▶ _Exercise details_:
From the records below, copy out exactly the lines from the one containing "720 pixels high." to the one containing "zz = lambda", both included. Add nothing else.

▶ _Provided material_:

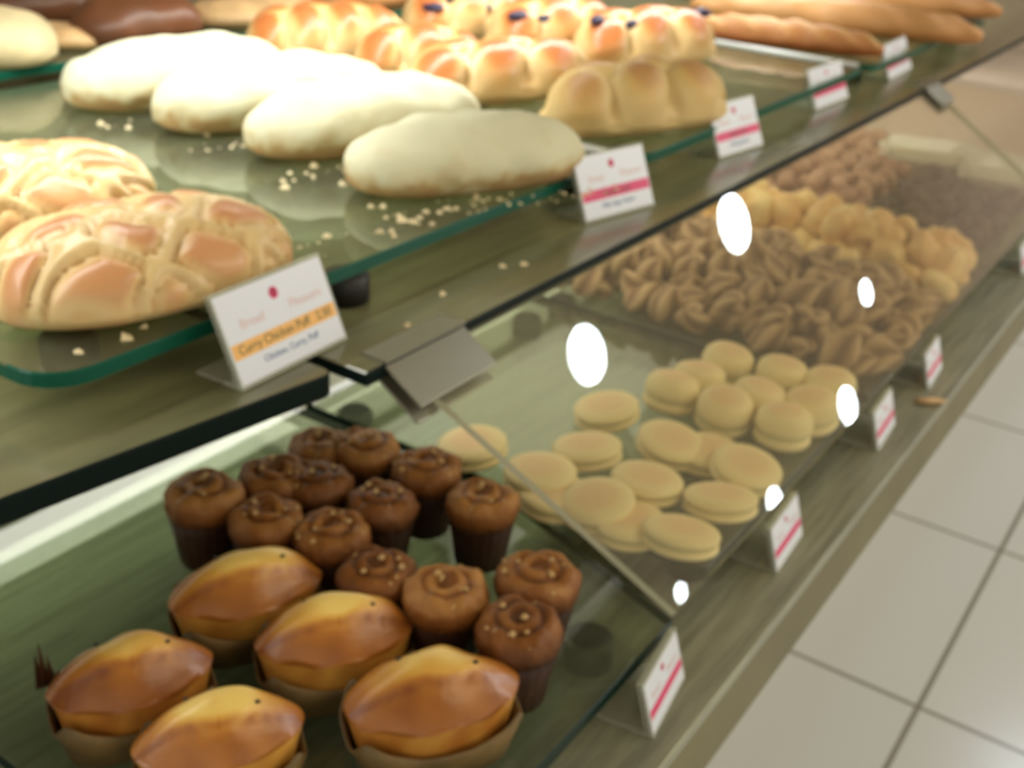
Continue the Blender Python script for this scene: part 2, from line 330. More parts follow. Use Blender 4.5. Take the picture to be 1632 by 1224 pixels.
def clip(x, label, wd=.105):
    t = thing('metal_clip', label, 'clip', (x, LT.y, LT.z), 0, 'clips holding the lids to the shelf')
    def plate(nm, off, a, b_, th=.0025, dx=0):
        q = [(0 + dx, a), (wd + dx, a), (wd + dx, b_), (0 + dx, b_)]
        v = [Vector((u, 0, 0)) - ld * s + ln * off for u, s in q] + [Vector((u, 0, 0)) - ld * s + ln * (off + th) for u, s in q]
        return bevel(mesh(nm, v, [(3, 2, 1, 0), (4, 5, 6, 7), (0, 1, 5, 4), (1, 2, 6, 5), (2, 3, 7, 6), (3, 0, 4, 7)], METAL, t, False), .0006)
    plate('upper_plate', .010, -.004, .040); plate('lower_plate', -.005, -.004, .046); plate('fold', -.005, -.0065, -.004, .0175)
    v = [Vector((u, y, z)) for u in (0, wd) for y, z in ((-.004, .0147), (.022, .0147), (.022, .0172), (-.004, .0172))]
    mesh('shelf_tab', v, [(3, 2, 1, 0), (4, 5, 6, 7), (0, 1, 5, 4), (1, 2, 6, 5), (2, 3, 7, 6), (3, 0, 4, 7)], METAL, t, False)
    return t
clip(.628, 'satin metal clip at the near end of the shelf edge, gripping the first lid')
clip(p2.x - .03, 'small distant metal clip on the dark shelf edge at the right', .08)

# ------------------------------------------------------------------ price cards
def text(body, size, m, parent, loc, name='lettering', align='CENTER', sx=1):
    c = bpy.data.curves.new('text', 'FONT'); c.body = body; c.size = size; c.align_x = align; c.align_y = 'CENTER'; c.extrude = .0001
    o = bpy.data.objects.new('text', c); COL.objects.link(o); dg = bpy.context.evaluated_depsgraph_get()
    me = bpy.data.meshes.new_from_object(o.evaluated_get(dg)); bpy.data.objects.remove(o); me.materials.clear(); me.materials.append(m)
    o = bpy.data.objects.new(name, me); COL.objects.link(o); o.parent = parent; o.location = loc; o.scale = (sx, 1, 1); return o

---

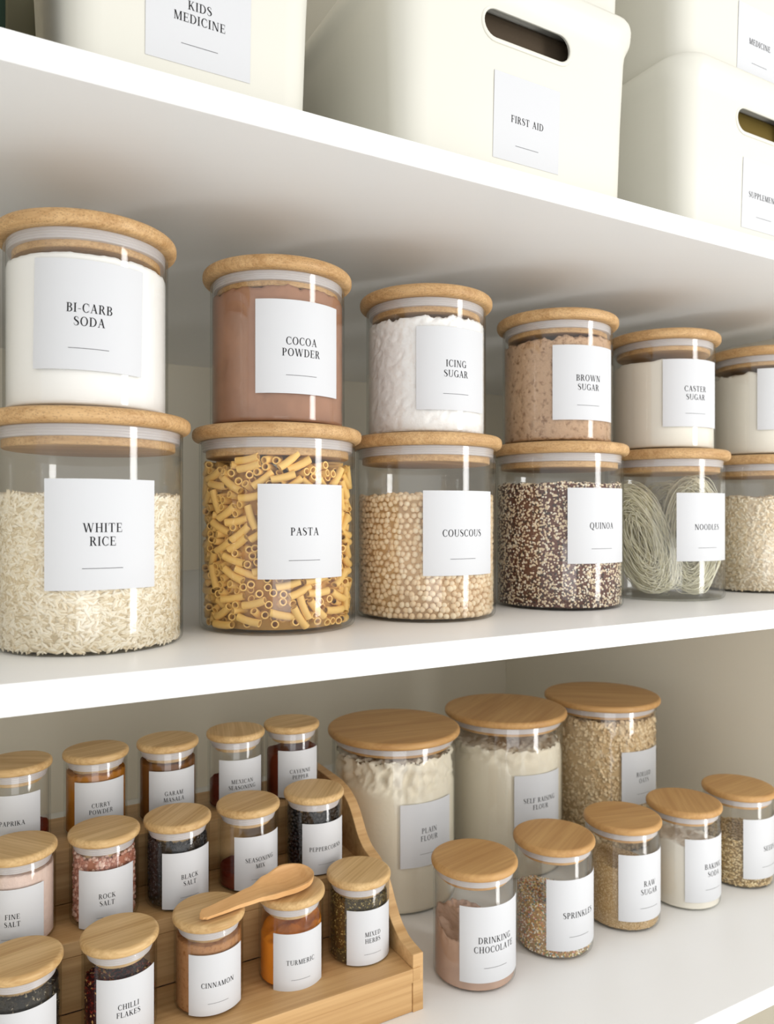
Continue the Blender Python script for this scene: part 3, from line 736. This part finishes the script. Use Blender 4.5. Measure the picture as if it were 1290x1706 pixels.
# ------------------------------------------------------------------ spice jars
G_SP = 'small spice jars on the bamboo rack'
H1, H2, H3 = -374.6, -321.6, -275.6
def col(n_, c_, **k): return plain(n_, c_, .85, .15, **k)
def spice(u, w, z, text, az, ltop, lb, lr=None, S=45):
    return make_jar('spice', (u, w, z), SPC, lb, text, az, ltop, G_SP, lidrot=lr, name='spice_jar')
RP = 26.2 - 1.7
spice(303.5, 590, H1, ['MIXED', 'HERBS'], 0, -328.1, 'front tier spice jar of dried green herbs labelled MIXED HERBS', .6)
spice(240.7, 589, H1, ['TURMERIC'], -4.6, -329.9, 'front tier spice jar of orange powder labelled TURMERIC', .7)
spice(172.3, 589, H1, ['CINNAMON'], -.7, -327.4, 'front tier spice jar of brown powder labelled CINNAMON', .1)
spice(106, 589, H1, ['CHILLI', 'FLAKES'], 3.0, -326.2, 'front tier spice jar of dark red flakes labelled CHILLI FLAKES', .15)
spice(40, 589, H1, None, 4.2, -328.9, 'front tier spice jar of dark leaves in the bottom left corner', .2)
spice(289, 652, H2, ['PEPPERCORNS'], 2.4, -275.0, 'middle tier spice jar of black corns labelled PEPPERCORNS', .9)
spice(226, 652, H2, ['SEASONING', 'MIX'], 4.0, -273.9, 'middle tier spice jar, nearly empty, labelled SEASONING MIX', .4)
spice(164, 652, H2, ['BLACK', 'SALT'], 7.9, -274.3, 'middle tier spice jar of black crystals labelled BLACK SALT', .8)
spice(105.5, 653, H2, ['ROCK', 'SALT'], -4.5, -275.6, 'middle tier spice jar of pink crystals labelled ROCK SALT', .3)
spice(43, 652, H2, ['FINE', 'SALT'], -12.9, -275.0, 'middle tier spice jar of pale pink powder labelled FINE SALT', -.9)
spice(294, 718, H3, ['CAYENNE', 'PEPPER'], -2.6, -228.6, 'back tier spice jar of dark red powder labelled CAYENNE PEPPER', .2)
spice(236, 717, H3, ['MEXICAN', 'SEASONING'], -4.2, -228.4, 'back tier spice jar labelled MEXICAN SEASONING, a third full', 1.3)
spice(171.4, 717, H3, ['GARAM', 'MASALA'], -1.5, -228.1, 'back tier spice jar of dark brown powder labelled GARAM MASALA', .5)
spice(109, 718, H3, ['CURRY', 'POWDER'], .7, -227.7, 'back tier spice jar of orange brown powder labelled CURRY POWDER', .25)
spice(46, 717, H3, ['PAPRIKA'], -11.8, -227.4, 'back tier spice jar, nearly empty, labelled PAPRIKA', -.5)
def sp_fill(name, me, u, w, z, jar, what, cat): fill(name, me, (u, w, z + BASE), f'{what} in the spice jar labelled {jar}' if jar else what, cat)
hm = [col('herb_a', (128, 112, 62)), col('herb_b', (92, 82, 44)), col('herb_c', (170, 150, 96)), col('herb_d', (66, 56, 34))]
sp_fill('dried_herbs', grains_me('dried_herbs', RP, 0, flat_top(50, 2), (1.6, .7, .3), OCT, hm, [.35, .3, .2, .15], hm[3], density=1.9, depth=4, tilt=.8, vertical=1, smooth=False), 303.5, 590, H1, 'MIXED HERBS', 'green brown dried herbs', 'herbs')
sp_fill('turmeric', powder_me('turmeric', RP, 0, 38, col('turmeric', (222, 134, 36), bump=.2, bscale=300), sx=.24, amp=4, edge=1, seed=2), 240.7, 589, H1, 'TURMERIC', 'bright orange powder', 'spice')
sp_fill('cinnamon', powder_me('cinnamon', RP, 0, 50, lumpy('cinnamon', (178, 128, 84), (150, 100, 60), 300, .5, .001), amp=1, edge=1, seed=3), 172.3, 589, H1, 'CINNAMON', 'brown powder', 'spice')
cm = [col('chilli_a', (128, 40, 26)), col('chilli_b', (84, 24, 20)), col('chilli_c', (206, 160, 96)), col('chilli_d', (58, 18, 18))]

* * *

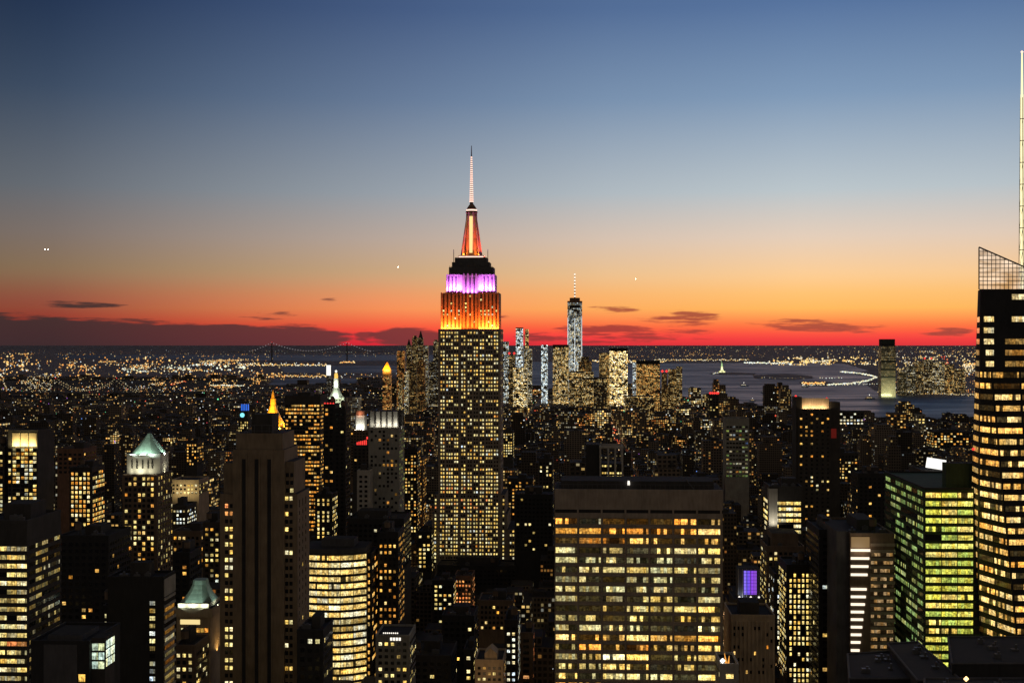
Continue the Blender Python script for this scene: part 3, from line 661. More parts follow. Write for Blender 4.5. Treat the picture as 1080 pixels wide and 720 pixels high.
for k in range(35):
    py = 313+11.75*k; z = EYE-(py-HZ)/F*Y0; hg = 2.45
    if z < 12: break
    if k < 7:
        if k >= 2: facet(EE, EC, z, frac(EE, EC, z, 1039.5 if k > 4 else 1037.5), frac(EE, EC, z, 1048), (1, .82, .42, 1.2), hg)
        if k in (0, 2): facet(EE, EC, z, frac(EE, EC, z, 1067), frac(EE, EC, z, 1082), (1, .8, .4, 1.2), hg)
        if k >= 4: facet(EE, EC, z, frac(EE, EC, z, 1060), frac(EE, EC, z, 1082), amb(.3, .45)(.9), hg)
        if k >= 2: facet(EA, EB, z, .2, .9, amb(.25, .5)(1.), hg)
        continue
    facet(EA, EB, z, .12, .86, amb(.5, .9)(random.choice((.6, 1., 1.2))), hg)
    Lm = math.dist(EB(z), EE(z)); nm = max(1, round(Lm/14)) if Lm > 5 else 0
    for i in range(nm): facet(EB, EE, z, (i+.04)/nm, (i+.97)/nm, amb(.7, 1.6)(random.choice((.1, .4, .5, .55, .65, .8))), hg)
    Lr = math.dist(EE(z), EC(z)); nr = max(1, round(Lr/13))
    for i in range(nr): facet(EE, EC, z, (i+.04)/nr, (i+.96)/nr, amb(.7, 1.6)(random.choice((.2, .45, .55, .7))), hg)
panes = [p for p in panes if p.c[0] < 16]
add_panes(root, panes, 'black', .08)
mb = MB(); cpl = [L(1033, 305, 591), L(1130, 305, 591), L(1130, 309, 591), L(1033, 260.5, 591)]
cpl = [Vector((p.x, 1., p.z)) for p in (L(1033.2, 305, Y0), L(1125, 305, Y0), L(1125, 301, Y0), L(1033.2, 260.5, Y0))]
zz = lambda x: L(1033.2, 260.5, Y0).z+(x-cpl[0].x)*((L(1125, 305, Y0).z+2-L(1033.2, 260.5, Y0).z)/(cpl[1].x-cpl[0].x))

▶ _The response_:
Continue the Blender Python script for this scene: part 3, from line 661. More parts follow. Write for Blender 4.5. Treat the picture as 1080 pixels wide and 720 pixels high.
for k in range(35):
    py = 313+11.75*k; z = EYE-(py-HZ)/F*Y0; hg = 2.45
    if z < 12: break
    if k < 7:
        if k >= 2: facet(EE, EC, z, frac(EE, EC, z, 1039.5 if k > 4 else 1037.5), frac(EE, EC, z, 1048), (1, .82, .42, 1.2), hg)
        if k in (0, 2): facet(EE, EC, z, frac(EE, EC, z, 1067), frac(EE, EC, z, 1082), (1, .8, .4, 1.2), hg)
        if k >= 4: facet(EE, EC, z, frac(EE, EC, z, 1060), frac(EE, EC, z, 1082), amb(.3, .45)(.9), hg)
        if k >= 2: facet(EA, EB, z, .2, .9, amb(.25, .5)(1.), hg)
        continue
    facet(EA, EB, z, .12, .86, amb(.5, .9)(random.choice((.6, 1., 1.2))), hg)
    Lm = math.dist(EB(z), EE(z)); nm = max(1, round(Lm/14)) if Lm > 5 else 0
    for i in range(nm): facet(EB, EE, z, (i+.04)/nm, (i+.97)/nm, amb(.7, 1.6)(random.choice((.1, .4, .5, .55, .65, .8))), hg)
    Lr = math.dist(EE(z), EC(z)); nr = max(1, round(Lr/13))
    for i in range(nr): facet(EE, EC, z, (i+.04)/nr, (i+.96)/nr, amb(.7, 1.6)(random.choice((.2, .45, .55, .7))), hg)
panes = [p for p in panes if p.c[0] < 16]
add_panes(root, panes, 'black', .08)
mb = MB(); cpl = [L(1033, 305, 591), L(1130, 305, 591), L(1130, 309, 591), L(1033, 260.5, 591)]
cpl = [Vector((p.x, 1., p.z)) for p in (L(1033.2, 305, Y0), L(1125, 305, Y0), L(1125, 301, Y0), L(1033.2, 260.5, Y0))]
zz = lambda x: L(1033.2, 260.5, Y0).z+(x-cpl[0].x)*((L(1125, 305, Y0).z+2-L(1033.2, 260.5, Y0).z)/(cpl[1].x-cpl[0].x))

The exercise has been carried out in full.